Nel 1994 ho fatto pubblicamente coming out nella mia comunità della Misericordia di Burlingame, dopo aver ricevuto un premio dal capitolo di Dignity di San Francisco. Una delle nostre consorelle scrisse un articolo nel nostro bollettino sulla cena della premiazione, mentre io scrissi un articolo intitolato Guidata dallo Spirito: un viaggio nella Misericordia. Mentre riflettevo su come concludere questo racconto della mia storia, una parte di questo articolo dice alcune cose del mio viaggio che sono ancora nel profondo del mio cuore dopo quasi venticinque anni, e vorrei condividerle con voi:
“Considero il mio viaggio come suora della Misericordia lesbica una vera benedizione, e un’opportunità di servizio. Il mio coinvolgimento con la comunità gay e lesbica mi ha permesso di collaborare con un gruppo cattolico unico e molto dotato. Inoltre, ogni coinvolgimento è un invito a mettere da parte i miei timori e aiutare a cambiare gli atteggiamenti negativi ed omofobi. Sono chiamata a discernere in modo molto coscienzioso cosa mi sta chiedendo lo Spirito. Ho sperimentato il dolore del rifiuto e dell’oppressione, da parte della Chiesa, nei confronti delle persone gay e lesbiche, e sto imparando ad essere sempre più sincera con me stessa. Nelle tante liturgie celebrate insieme alle persone gay e lesbiche sento le parole del Vangelo, potenti e vive in un modo che non sempre percepisco in altri luoghi”.
Negli anni, ad ogni passo intrapreso durante il mio viaggio, mi sono sentita più forte e incoraggiata dal sostegno di tante consorelle.
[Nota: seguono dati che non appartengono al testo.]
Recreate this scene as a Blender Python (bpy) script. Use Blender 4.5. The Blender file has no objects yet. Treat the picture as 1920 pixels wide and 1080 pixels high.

È una fonte di grande orgoglio per me, e un dono prezioso. Lo Spirito mi ha guidato per vie a volte non ortodosse, che mi hanno confusa, che richiedono rischi e un coraggio che non avrei mai pensato di possedere, eppure ho la forte sensazione che quello che sto facendo sia nella migliore tradizione della congregazione della Misericordia, che la nostra stessa fondatrice, Catherine McAuley, capirebbe e benedirebbe; sono una suora della Misericordia in modo particolare quando continuo a rispondere a questa vocazione. Mi sembra arrivato il momento giusto per condividere con voi tutto ciò che ho detto qui.